### GIVEN INFORMATION
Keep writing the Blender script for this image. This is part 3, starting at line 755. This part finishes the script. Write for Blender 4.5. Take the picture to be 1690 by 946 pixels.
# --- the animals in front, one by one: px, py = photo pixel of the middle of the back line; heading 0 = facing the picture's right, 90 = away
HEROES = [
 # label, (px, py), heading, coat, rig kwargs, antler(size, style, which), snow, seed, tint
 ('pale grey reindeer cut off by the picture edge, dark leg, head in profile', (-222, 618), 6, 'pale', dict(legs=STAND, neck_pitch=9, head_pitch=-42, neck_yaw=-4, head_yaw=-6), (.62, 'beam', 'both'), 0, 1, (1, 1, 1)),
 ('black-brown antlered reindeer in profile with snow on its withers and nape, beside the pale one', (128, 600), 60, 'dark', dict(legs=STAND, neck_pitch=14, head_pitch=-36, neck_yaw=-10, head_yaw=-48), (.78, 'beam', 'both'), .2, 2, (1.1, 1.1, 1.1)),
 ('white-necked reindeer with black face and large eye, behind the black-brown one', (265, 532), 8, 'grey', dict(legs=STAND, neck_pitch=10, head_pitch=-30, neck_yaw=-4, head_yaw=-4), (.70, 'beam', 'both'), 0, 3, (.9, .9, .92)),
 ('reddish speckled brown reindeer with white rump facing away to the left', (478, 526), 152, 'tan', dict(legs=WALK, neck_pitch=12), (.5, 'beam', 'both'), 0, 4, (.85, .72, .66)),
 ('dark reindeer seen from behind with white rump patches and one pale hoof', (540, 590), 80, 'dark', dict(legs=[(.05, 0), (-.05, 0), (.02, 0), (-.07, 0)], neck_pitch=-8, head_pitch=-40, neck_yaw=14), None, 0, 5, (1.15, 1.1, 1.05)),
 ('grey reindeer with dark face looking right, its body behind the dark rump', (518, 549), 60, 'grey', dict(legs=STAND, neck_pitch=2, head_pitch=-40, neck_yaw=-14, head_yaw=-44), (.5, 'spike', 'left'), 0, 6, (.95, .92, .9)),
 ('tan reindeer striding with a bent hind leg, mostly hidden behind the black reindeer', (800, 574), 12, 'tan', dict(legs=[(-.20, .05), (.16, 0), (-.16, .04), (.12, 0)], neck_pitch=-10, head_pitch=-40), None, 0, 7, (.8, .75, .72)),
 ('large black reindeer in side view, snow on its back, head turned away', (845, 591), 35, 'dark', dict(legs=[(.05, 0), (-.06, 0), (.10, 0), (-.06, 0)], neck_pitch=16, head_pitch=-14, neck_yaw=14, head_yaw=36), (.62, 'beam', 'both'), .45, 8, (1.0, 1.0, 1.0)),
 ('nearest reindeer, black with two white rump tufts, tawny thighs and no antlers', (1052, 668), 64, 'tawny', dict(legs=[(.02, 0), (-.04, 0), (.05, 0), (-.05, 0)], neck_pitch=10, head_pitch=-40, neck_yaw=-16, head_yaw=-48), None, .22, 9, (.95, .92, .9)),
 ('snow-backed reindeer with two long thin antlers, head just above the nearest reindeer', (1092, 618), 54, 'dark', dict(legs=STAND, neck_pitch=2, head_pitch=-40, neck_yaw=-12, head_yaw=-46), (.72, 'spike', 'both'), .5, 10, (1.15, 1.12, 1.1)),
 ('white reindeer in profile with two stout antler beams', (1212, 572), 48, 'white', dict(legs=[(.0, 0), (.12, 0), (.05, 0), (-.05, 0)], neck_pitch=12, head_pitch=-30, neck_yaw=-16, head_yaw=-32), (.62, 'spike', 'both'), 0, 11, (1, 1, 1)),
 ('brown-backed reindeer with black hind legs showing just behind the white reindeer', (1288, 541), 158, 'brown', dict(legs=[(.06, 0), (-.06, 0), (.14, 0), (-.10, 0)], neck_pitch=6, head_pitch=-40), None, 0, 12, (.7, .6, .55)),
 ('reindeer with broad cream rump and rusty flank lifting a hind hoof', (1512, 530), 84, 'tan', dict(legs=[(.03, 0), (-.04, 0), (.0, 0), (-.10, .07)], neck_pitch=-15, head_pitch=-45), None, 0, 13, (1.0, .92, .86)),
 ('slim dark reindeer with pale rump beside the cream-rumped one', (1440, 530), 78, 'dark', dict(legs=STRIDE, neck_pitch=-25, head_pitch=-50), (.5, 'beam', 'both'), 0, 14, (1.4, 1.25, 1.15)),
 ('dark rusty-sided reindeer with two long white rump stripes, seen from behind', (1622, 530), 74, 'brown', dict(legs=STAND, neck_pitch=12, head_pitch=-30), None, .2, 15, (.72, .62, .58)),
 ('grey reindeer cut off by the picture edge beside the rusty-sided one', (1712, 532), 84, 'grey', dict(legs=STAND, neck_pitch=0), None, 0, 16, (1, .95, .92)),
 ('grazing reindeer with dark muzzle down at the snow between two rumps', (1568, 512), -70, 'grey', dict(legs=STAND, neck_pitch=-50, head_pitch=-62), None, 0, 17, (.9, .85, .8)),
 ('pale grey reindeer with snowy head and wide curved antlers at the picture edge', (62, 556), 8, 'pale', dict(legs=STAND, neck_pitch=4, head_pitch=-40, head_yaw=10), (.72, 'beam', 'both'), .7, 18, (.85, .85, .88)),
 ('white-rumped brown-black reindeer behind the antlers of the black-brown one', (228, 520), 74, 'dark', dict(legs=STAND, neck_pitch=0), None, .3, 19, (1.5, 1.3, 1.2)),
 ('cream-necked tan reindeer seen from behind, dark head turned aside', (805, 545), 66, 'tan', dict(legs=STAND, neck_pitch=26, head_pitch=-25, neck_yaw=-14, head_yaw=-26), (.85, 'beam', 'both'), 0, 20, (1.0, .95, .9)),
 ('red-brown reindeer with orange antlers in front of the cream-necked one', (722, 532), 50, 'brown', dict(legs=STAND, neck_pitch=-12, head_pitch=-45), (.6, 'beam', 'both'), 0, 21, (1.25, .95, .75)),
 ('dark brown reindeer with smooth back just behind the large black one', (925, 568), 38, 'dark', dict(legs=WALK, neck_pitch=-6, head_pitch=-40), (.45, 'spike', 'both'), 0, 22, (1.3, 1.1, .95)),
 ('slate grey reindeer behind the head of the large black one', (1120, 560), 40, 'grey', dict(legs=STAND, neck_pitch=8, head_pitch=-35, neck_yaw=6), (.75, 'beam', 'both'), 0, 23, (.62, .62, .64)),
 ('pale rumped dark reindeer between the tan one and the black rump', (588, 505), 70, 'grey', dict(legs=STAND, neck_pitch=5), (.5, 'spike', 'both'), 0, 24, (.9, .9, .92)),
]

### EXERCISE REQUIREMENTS
Extract the data exactly as given.

### THE COMPLETED TASK
Keep writing the Blender script for this image. This is part 3, starting at line 755. This part finishes the script. Write for Blender 4.5. Take the picture to be 1690 by 946 pixels.
# --- the animals in front, one by one: px, py = photo pixel of the middle of the back line; heading 0 = facing the picture's right, 90 = away
HEROES = [
 # label, (px, py), heading, coat, rig kwargs, antler(size, style, which), snow, seed, tint
 ('pale grey reindeer cut off by the picture edge, dark leg, head in profile', (-222, 618), 6, 'pale', dict(legs=STAND, neck_pitch=9, head_pitch=-42, neck_yaw=-4, head_yaw=-6), (.62, 'beam', 'both'), 0, 1, (1, 1, 1)),
 ('black-brown antlered reindeer in profile with snow on its withers and nape, beside the pale one', (128, 600), 60, 'dark', dict(legs=STAND, neck_pitch=14, head_pitch=-36, neck_yaw=-10, head_yaw=-48), (.78, 'beam', 'both'), .2, 2, (1.1, 1.1, 1.1)),
 ('white-necked reindeer with black face and large eye, behind the black-brown one', (265, 532), 8, 'grey', dict(legs=STAND, neck_pitch=10, head_pitch=-30, neck_yaw=-4, head_yaw=-4), (.70, 'beam', 'both'), 0, 3, (.9, .9, .92)),
 ('reddish speckled brown reindeer with white rump facing away to the left', (478, 526), 152, 'tan', dict(legs=WALK, neck_pitch=12), (.5, 'beam', 'both'), 0, 4, (.85, .72, .66)),
 ('dark reindeer seen from behind with white rump patches and one pale hoof', (540, 590), 80, 'dark', dict(legs=[(.05, 0), (-.05, 0), (.02, 0), (-.07, 0)], neck_pitch=-8, head_pitch=-40, neck_yaw=14), None, 0, 5, (1.15, 1.1, 1.05)),
 ('grey reindeer with dark face looking right, its body behind the dark rump', (518, 549), 60, 'grey', dict(legs=STAND, neck_pitch=2, head_pitch=-40, neck_yaw=-14, head_yaw=-44), (.5, 'spike', 'left'), 0, 6, (.95, .92, .9)),
 ('tan reindeer striding with a bent hind leg, mostly hidden behind the black reindeer', (800, 574), 12, 'tan', dict(legs=[(-.20, .05), (.16, 0), (-.16, .04), (.12, 0)], neck_pitch=-10, head_pitch=-40), None, 0, 7, (.8, .75, .72)),
 ('large black reindeer in side view, snow on its back, head turned away', (845, 591), 35, 'dark', dict(legs=[(.05, 0), (-.06, 0), (.10, 0), (-.06, 0)], neck_pitch=16, head_pitch=-14, neck_yaw=14, head_yaw=36), (.62, 'beam', 'both'), .45, 8, (1.0, 1.0, 1.0)),
 ('nearest reindeer, black with two white rump tufts, tawny thighs and no antlers', (1052, 668), 64, 'tawny', dict(legs=[(.02, 0), (-.04, 0), (.05, 0), (-.05, 0)], neck_pitch=10, head_pitch=-40, neck_yaw=-16, head_yaw=-48), None, .22, 9, (.95, .92, .9)),
 ('snow-backed reindeer with two long thin antlers, head just above the nearest reindeer', (1092, 618), 54, 'dark', dict(legs=STAND, neck_pitch=2, head_pitch=-40, neck_yaw=-12, head_yaw=-46), (.72, 'spike', 'both'), .5, 10, (1.15, 1.12, 1.1)),
 ('white reindeer in profile with two stout antler beams', (1212, 572), 48, 'white', dict(legs=[(.0, 0), (.12, 0), (.05, 0), (-.05, 0)], neck_pitch=12, head_pitch=-30, neck_yaw=-16, head_yaw=-32), (.62, 'spike', 'both'), 0, 11, (1, 1, 1)),
 ('brown-backed reindeer with black hind legs showing just behind the white reindeer', (1288, 541), 158, 'brown', dict(legs=[(.06, 0), (-.06, 0), (.14, 0), (-.10, 0)], neck_pitch=6, head_pitch=-40), None, 0, 12, (.7, .6, .55)),
 ('reindeer with broad cream rump and rusty flank lifting a hind hoof', (1512, 530), 84, 'tan', dict(legs=[(.03, 0), (-.04, 0), (.0, 0), (-.10, .07)], neck_pitch=-15, head_pitch=-45), None, 0, 13, (1.0, .92, .86)),
 ('slim dark reindeer with pale rump beside the cream-rumped one', (1440, 530), 78, 'dark', dict(legs=STRIDE, neck_pitch=-25, head_pitch=-50), (.5, 'beam', 'both'), 0, 14, (1.4, 1.25, 1.15)),
 ('dark rusty-sided reindeer with two long white rump stripes, seen from behind', (1622, 530), 74, 'brown', dict(legs=STAND, neck_pitch=12, head_pitch=-30), None, .2, 15, (.72, .62, .58)),
 ('grey reindeer cut off by the picture edge beside the rusty-sided one', (1712, 532), 84, 'grey', dict(legs=STAND, neck_pitch=0), None, 0, 16, (1, .95, .92)),
 ('grazing reindeer with dark muzzle down at the snow between two rumps', (1568, 512), -70, 'grey', dict(legs=STAND, neck_pitch=-50, head_pitch=-62), None, 0, 17, (.9, .85, .8)),
 ('pale grey reindeer with snowy head and wide curved antlers at the picture edge', (62, 556), 8, 'pale', dict(legs=STAND, neck_pitch=4, head_pitch=-40, head_yaw=10), (.72, 'beam', 'both'), .7, 18, (.85, .85, .88)),
 ('white-rumped brown-black reindeer behind the antlers of the black-brown one', (228, 520), 74, 'dark', dict(legs=STAND, neck_pitch=0), None, .3, 19, (1.5, 1.3, 1.2)),
 ('cream-necked tan reindeer seen from behind, dark head turned aside', (805, 545), 66, 'tan', dict(legs=STAND, neck_pitch=26, head_pitch=-25, neck_yaw=-14, head_yaw=-26), (.85, 'beam', 'both'), 0, 20, (1.0, .95, .9)),
 ('red-brown reindeer with orange antlers in front of the cream-necked one', (722, 532), 50, 'brown', dict(legs=STAND, neck_pitch=-12, head_pitch=-45), (.6, 'beam', 'both'), 0, 21, (1.25, .95, .75)),
 ('dark brown reindeer with smooth back just behind the large black one', (925, 568), 38, 'dark', dict(legs=WALK, neck_pitch=-6, head_pitch=-40), (.45, 'spike', 'both'), 0, 22, (1.3, 1.1, .95)),
 ('slate grey reindeer behind the head of the large black one', (1120, 560), 40, 'grey', dict(legs=STAND, neck_pitch=8, head_pitch=-35, neck_yaw=6), (.75, 'beam', 'both'), 0, 23, (.62, .62, .64)),
 ('pale rumped dark reindeer between the tan one and the black rump', (588, 505), 70, 'grey', dict(legs=STAND, neck_pitch=5), (.5, 'spike', 'both'), 0, 24, (.9, .9, .92)),
]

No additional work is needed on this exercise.